Hope has built heavily on its strong links with faith schools to become a national recruiter away from its traditional geographical heartlands. And although the education here is religion-free, it is part of an international network of elite Catholic institutions, including the Catholic University of East Africa and the Ateneo de Manila University in the Philippines.

Students and parents from faith schools are said to be attracted by the strong ethic and academic culture. There is also something of the Oxbridge college feel about the place, with its Harry Potter-style halls of residence and high-table dining. "England does need places like this, too, that only a very prestigious college of an elite university would be able to offer those who are able to get in," Professor Pillay says.

Ironically, considering its present funding plight, Prime Minister David Cameron chose to launch his Big Society at the university's new Creative Campus. Not that Professor Pillay believes what he is trying to achieve is particularly well understood in Whitehall. "We are not widening participation in what people assume widening participation is, where the very best go to elite places and the rest go to universities like ours, which is just not what we are about. I don't think everyone grasps that and I wish our ministers who make policy would understand that," he says.

Higher fees, fewer courses

The first signs of the impact of the new tuition-fees regime on university provision are beginning to emerge .

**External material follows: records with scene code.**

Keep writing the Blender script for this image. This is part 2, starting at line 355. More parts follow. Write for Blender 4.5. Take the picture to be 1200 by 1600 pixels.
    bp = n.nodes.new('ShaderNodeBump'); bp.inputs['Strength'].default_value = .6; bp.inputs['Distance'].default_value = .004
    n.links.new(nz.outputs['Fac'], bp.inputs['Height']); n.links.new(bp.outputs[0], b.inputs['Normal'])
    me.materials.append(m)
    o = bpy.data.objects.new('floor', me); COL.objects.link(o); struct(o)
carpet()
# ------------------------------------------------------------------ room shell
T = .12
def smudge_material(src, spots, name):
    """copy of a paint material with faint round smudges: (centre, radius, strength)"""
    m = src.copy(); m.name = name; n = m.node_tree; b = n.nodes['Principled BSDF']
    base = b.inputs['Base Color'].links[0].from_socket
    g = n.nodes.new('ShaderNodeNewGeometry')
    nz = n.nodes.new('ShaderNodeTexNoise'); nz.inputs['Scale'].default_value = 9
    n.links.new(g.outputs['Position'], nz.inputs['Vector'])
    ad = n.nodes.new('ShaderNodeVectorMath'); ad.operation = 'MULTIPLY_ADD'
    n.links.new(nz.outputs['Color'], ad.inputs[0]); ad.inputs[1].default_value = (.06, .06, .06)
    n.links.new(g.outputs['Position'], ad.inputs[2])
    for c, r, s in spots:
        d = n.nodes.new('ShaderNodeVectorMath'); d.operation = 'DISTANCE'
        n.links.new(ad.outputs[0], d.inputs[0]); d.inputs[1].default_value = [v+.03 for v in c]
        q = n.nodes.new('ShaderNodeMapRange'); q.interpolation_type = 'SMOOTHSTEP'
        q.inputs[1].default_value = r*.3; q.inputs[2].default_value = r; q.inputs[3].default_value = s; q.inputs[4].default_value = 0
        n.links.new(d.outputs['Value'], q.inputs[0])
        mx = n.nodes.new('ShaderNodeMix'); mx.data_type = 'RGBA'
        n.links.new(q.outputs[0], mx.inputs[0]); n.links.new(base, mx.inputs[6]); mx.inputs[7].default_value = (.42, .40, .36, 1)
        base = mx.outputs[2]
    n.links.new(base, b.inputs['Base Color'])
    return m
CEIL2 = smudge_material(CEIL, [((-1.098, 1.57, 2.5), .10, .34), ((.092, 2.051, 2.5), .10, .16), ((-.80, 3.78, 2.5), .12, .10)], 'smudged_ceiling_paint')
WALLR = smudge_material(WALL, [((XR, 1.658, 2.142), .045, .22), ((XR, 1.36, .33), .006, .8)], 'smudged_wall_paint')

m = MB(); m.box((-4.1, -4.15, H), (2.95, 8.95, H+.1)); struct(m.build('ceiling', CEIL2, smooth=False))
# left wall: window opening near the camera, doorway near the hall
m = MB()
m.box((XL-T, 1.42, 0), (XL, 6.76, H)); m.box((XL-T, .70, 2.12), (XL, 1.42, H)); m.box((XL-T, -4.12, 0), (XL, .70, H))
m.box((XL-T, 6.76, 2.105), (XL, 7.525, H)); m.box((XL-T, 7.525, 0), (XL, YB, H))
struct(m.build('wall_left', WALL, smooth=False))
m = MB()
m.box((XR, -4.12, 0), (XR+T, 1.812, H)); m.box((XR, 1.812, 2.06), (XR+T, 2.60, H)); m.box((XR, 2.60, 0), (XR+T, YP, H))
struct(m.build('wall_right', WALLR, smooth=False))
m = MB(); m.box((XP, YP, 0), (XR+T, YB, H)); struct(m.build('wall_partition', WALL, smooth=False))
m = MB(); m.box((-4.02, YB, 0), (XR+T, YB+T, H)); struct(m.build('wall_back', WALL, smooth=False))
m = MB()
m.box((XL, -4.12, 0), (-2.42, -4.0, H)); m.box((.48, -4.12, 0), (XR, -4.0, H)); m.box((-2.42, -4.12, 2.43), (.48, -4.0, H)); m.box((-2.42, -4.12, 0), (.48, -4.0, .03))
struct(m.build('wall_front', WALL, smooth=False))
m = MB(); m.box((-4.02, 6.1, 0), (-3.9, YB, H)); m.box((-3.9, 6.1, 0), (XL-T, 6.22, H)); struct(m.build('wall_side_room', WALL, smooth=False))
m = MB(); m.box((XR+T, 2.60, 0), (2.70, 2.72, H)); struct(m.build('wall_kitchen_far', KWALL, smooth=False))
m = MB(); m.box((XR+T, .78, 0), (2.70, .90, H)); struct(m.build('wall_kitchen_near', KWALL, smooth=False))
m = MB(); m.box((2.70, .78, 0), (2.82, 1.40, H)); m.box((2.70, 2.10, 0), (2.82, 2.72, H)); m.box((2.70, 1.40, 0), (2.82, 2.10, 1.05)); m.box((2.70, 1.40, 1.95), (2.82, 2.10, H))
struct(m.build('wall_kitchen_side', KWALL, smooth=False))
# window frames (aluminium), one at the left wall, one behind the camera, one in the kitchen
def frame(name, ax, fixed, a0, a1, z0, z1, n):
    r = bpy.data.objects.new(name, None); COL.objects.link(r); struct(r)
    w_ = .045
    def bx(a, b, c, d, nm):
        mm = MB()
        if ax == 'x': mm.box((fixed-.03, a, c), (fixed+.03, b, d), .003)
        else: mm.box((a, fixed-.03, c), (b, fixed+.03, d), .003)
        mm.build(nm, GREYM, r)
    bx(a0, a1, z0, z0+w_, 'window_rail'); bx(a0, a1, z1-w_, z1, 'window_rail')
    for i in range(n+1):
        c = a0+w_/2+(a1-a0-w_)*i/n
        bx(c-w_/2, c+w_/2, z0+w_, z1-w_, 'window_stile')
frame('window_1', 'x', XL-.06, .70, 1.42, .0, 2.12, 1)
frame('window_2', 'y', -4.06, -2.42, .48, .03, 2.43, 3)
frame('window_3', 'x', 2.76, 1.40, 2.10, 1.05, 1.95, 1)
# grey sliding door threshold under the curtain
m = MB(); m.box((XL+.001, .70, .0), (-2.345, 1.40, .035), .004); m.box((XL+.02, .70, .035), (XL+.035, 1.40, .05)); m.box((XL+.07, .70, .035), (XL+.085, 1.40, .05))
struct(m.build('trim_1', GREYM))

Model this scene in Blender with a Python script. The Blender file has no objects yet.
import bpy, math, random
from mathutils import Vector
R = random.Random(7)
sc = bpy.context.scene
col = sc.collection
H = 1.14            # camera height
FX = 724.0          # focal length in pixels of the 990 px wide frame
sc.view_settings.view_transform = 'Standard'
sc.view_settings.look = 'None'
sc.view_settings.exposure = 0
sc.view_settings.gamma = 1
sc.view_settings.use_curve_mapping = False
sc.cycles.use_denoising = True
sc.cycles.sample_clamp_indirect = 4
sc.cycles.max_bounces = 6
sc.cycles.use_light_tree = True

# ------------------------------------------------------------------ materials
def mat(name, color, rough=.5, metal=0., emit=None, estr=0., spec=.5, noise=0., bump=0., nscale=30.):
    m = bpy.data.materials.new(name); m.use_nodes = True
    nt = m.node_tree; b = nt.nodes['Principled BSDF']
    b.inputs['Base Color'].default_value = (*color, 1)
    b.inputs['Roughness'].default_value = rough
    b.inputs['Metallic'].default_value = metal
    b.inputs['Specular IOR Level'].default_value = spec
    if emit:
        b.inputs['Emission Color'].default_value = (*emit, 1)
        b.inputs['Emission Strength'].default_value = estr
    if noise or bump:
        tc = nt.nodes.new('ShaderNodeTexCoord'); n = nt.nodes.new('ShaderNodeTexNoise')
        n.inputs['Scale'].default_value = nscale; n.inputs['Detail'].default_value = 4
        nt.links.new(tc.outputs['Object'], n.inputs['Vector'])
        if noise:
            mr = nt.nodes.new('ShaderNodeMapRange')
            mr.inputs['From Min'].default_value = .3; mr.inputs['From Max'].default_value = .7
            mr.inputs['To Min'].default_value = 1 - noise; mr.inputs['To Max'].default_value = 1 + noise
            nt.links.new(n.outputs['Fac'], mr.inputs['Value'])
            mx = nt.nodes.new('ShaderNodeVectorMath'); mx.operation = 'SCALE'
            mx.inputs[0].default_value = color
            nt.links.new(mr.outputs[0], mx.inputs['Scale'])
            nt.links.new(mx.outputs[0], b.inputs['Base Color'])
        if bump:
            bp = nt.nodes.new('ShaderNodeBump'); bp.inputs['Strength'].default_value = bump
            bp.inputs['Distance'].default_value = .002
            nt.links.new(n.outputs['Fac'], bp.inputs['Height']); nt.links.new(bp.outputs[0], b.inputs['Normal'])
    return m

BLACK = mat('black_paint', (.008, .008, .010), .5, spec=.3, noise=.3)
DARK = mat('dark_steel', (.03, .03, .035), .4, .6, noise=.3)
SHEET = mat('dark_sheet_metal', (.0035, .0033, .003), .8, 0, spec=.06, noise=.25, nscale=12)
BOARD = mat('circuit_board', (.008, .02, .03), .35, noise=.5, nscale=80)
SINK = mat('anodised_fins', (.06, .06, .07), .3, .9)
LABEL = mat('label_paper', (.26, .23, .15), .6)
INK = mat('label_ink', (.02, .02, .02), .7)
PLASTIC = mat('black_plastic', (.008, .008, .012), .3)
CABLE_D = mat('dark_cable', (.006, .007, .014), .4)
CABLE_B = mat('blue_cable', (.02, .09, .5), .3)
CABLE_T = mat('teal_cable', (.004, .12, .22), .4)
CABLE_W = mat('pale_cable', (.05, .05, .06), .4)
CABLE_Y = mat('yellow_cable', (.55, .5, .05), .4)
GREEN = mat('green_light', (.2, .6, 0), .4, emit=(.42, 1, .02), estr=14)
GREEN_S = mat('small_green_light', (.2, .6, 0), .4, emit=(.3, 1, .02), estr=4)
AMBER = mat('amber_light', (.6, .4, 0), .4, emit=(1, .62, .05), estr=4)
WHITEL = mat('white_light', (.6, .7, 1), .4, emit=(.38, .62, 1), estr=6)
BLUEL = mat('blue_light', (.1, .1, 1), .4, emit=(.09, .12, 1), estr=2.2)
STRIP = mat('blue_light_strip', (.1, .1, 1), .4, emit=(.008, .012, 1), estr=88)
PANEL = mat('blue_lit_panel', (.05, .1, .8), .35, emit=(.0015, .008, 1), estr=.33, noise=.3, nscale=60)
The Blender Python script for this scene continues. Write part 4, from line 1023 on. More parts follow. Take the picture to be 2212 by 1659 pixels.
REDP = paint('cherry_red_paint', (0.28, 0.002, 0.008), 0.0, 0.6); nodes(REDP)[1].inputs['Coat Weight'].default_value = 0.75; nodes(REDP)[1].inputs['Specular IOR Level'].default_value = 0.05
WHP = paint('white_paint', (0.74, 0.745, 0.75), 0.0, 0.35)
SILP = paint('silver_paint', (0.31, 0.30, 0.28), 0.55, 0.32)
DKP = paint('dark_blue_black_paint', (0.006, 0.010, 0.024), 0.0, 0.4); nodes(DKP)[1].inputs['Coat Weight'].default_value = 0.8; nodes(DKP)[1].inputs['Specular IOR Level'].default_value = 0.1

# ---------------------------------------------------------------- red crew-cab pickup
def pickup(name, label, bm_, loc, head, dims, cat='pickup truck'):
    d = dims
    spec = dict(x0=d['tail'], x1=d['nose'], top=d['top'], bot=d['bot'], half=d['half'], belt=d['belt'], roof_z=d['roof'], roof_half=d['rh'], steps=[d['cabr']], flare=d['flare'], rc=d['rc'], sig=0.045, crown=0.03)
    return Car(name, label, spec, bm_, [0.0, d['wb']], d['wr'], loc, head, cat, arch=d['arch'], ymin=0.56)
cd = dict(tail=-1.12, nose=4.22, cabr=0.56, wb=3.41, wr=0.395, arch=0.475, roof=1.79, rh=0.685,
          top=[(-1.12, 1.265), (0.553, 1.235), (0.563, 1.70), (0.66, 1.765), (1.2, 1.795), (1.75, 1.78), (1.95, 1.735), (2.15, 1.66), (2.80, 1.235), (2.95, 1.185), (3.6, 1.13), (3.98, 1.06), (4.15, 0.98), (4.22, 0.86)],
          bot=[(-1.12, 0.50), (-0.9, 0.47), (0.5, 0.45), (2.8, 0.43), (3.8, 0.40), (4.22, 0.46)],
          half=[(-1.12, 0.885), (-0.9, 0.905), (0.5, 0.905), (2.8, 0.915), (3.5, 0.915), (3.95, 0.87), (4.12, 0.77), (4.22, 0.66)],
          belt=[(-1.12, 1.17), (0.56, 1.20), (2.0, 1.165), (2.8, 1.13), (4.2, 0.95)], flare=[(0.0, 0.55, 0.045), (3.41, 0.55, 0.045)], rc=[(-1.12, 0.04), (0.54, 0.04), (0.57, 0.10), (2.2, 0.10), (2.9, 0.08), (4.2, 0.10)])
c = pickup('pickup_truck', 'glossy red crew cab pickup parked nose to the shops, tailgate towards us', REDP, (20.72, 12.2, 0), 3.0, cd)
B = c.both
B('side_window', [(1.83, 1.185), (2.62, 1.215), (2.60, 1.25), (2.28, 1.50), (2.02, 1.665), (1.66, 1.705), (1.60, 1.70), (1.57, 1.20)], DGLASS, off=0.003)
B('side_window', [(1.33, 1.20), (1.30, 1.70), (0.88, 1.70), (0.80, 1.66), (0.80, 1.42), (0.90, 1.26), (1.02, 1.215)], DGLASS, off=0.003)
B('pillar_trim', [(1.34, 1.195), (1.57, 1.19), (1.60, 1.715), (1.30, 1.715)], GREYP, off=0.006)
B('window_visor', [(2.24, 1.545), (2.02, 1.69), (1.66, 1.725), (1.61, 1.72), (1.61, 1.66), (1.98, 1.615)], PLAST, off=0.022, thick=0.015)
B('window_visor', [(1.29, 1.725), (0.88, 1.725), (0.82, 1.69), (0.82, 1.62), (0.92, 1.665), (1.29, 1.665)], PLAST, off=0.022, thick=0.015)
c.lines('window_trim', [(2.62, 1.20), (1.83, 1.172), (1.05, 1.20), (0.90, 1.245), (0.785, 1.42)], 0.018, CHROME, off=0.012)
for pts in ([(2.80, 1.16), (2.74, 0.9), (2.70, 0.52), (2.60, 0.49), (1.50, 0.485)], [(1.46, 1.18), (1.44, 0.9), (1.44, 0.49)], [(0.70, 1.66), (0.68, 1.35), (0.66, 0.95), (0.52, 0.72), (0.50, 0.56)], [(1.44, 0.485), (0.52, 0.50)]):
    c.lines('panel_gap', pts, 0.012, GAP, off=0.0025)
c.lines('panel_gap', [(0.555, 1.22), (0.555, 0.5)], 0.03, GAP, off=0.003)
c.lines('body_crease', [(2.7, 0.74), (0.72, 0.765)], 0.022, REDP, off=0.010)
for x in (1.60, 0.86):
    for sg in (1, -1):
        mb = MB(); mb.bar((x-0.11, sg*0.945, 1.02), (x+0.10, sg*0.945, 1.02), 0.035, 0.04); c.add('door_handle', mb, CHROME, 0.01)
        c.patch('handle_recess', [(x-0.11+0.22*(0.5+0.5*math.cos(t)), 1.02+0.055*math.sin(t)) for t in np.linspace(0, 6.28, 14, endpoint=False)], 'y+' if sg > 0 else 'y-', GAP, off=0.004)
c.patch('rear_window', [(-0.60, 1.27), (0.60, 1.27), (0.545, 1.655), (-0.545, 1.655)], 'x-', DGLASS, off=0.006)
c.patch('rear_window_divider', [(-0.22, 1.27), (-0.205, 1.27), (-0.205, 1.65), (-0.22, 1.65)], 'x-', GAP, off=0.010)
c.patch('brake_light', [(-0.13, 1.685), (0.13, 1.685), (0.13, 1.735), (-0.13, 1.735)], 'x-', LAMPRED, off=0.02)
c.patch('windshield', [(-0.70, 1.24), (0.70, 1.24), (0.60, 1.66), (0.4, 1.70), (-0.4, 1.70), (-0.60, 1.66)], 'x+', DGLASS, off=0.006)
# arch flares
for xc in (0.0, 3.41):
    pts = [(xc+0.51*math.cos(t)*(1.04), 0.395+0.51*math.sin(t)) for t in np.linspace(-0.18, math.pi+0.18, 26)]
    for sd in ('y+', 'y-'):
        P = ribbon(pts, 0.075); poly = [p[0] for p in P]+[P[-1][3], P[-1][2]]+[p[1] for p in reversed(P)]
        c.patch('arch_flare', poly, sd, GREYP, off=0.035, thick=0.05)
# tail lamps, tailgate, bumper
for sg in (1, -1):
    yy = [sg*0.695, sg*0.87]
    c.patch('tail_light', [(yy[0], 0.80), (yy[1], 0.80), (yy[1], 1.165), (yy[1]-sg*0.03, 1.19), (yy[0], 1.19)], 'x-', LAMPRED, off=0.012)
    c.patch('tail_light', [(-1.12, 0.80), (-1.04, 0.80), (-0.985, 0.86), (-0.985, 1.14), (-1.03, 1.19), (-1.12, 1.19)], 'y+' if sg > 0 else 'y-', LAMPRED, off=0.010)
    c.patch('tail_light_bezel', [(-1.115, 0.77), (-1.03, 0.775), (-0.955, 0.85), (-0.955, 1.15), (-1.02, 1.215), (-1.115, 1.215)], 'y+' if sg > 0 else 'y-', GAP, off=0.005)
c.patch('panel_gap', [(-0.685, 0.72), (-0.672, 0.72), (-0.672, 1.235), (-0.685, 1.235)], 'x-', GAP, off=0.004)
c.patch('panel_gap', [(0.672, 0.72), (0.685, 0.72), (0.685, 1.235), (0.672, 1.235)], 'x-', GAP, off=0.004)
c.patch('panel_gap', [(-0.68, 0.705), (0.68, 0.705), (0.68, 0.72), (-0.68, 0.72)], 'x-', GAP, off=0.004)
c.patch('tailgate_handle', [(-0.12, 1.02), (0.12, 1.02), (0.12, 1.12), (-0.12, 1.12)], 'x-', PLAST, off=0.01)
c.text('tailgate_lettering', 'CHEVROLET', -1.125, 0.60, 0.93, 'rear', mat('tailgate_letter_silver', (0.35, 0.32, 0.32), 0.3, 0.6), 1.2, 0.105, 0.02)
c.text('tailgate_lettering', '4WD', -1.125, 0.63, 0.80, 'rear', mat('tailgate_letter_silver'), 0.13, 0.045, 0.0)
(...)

A survey at the weekend showed that universities are planning to provide about 5,000 fewer courses next summer – 38,417 as opposed to 43,360 this year.

Early indications are that the courses suffering the most are those with the worst employment records amongst graduates – so-called "soft" subjects not rated by élite universities as they attempt to sift through a plethora of candidates.

London Metropolitan University, for instance, has significantly reduced the number of courses it has on offer – cutting subjects like philosophy, performing arts and history.

The argument is that students – now that they are paying up to £9,000 a year for their courses – are more likely to want as good a guarantee as possible of a job at the end of their course of study. Of course, there are other pressures on universities now that funding for teaching is being slashed by ministers by as much as 80 per cent. (The income will come through the loans taken out by students to pay their fees.)

Under the Government's plans, many courses will receive no funding at all for teaching. These would include the creative arts and humanities.

Considered vital for the future of the economy, the so-called Stem subjects of science, technology, engineering and mathematics will retain some funding.

A third threat to the future of funding for courses, of course, come from student numbers. Initial figures from the Universities and Colleges Admissions Service (Ucas) show a drop of about 12 per cent in UK student numbers.

However, applications from overseas students are more than holding up and even increasing in some subjects.

In addition, some students may be holding off from applying until financial arrangements become clearer. A total of 27 universities have applied to the Office for Fair Access, the universities' access watchdog, to reduce their average fee in light of the Government's decision to hold back 20,000 places for those universities charging less than £7,500 a year. The result of their requests will be known by the end of the month.